My blog post of 12th April 1956! attracted a rather wider audience than my posts are usually accustomed to reaching. As a consequence, I’ve had quite a large email correspondence on the back of it. Most controversial is the figure I quoted stating that the average person born in 1956 will have consumed some £300,000 more in benefits that they will have paid in taxes.
I’ve had many emails from that age cohort complaining that they’ve ‘never taken a penny’ and demanding to know how the figure is calculated.
The calculation appeared in a paper produced by the Resolution Foundation: An intergenerational audit for the UK (2023):
In Annex 1 – “Analysis of net lifetime benefits from the welfare state” , (Chart) 6 –“Net lifetime benefits from the welfare state, by year of birth” They gave an estimate of between £290,000 and £310,000. As stated in their notes below the chart, they included the following net lifetime benefits: State pension; NHS spending; Education spending; other public service consumption; and cash benefits.
Minus taxes paid: Income tax; National Insurance; VAT and other indirect taxes.
All the figures are discounted to present value and expressed in 2023 prices and, averaged across the entire 1956 birth cohort.
Such a mathematical illustration will invariably include a spread with many well above, and also well below the mean.

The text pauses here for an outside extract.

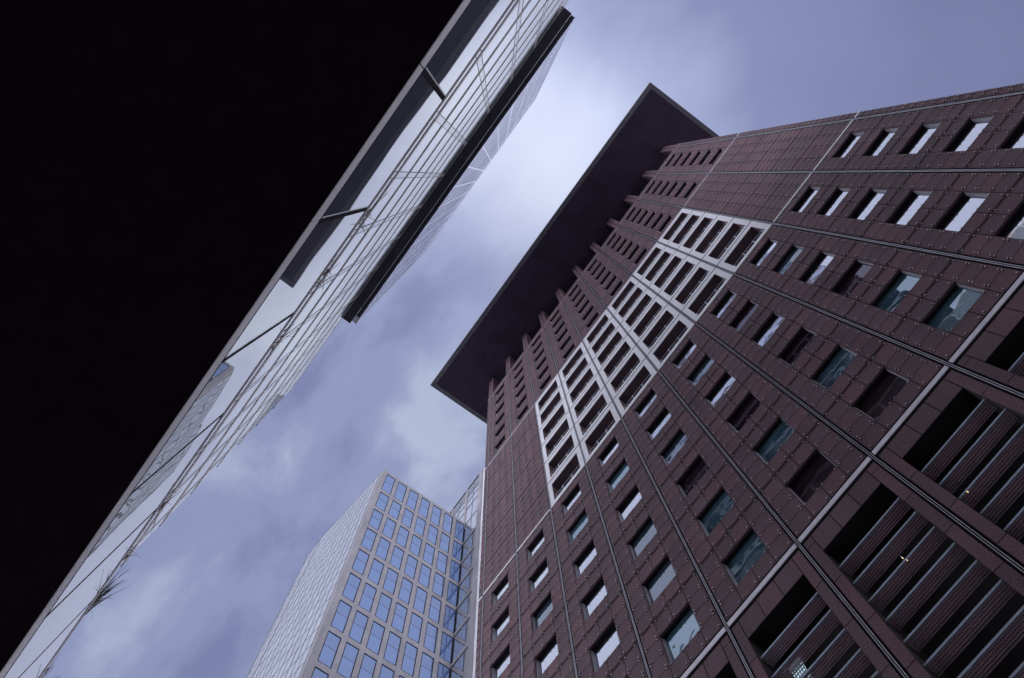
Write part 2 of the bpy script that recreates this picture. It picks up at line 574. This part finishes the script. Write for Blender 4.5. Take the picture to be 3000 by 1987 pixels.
# white balcony grid (bays 2..7, six storeys)
lf = mb()
LJ0, LJ1 = .123, .872
for j in range(2, 8):
    for k in range(6):
        zb = ZB1 + hB * k
        o0, o1 = zb + .46, zb + 3.10
        a, b = XJ(j) + .085, XJ(j + 1) - .085
        oa, ob = XJ(j + LJ0), XJ(j + LJ1)
        lf.box(a, oa, D - .018, D + .012, zb + .075, zb + hB - .075)
        lf.box(ob, b, D - .018, D + .012, zb + .075, zb + hB - .075)
        lf.box(oa, ob, D - .018, D + .012, zb + .075, o0)
        lf.box(oa, ob, D - .018, D + .012, o1, zb + hB - .075)
        lf.box(a, b, D - .015, D + .012, zb - .075, zb + .075, 1)
        # balcony
        m = mb()
        yb = D + .72
        m.quad((oa, D + .012, o0), (ob, D + .012, o0), (ob, yb, o0), (oa, yb, o0), 0)
        m.quad((oa, D + .012, o1), (oa, yb, o1), (ob, yb, o1), (ob, D + .012, o1), 1)
        m.quad((oa, D + .012, o0), (oa, yb, o0), (oa, yb, o1), (oa, D + .012, o1), 1)
        m.quad((ob, D + .012, o0), (ob, D + .012, o1), (ob, yb, o1), (ob, yb, o0), 1)
        lo = m.build('balcony', [FRAME, GRANITE], jt)
        m = mb()
        m.box(oa + .002, ob - .002, yb - .05, yb, o0 + .002, o0 + .08)
        m.box(oa + .002, oa + .10, yb - .08, yb, o0 + .08, o1 - .002)
        m.box(ob - .10, ob - .002, yb - .08, yb, o0 + .08, o1 - .002)
        m.box((oa + ob) / 2 - .025, (oa + ob) / 2 + .025, yb - .05, yb, o0 + .08, o1 - .002)
        m.build('door_frame', FRAME, lo)
        m = mb()
        t = random.uniform(-.006, .006)
        m.quad((oa, yb - .02 - t, o0), (ob, yb - .02 + t, o0), (ob, yb - .02 + t, o1), (oa, yb - .02 - t, o1))
        m.build('pane', JPANE, lo)
        m = mb()
        rz = o0 + .62
        m.box(oa, ob, D + .03, D + .055, rz, rz + .03)
        for q in (.33, .67):
            xx = oa + (ob - oa) * q
            m.box(xx - .02, xx + .02, D + .02, D + .07, o0, rz + .14)
        for xx in (oa + .05, ob - .05):
            m.box(xx - .03, xx + .03, D + .12, D + .16, o0, o0 + .9)
        m.build('railing', RAIL, lo)
lf.build('balcony_grid', [WHITE, JOINT], jt)

# louvred openings at the base
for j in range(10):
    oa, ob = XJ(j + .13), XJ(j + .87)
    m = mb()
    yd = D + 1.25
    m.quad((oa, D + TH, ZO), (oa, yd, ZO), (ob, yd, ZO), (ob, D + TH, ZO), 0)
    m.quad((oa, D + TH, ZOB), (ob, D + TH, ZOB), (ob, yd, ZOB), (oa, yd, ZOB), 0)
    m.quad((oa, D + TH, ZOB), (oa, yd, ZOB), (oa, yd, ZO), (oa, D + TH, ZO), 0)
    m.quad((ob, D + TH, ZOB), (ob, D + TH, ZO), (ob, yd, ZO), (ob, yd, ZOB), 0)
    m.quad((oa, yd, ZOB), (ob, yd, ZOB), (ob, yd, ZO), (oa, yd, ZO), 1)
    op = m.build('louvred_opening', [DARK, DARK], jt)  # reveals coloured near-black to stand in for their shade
    m = mb()
    z = 21.30
    while z > ZOB + .3:
        m.box(oa + .01, ob - .01, D + .09, D + .13, z - .005, z + .07, 0)
        # perforated blade: four pierced strips with cross bars
        for s in range(5):
            ys = D + .165 + s * .082
            m.box(oa + .01, ob - .01, ys, ys + .030, z + .02 - s * .012, z + .035 - s * .012, 1)
        nb = 44
        for q in range(nb):
            xx = oa + .04 + (ob - oa - .08) * q / (nb - 1)
            m.box(xx - .012, xx + .012, D + .13, D + .52, z + .036, z + .05, 1)
        z -= .95
    m.build('louvre_grille', [LOUVRE, BLADE], op)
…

What I thought was healthy about the response was that people clearly did not want be seen as being part of a cohort that was not self-reliant, and which consumed more benefits from the state than they paid for in taxation. I take this to mean we are a bit embarrassed about being dependent, that there is still a residual pride about not living ‘on the parish’.
Halleluiah! I had begun to fear that we had become shameless, seeing state benefits as an entitlement, and that we were inured to dependency.
If there remains at least some a concept of a ‘moral peril’ with regard to welfare dependency, then we have a prospect of recovery from it.
Bizarrely, a Government Treasury minister passed me in the lobby and complimented me on the blog. I was surprised (and flattered) that a Minister, with a Red Box of vital state papers to deal with daily, would take time to read a blog of mine. No doubt, an official spotted it and flagged it up to him. Perhaps, the Government has started to think about the future of the Triple Lock on pensions…before the deteriorating state of the public finances causes the IMF to force it to do so.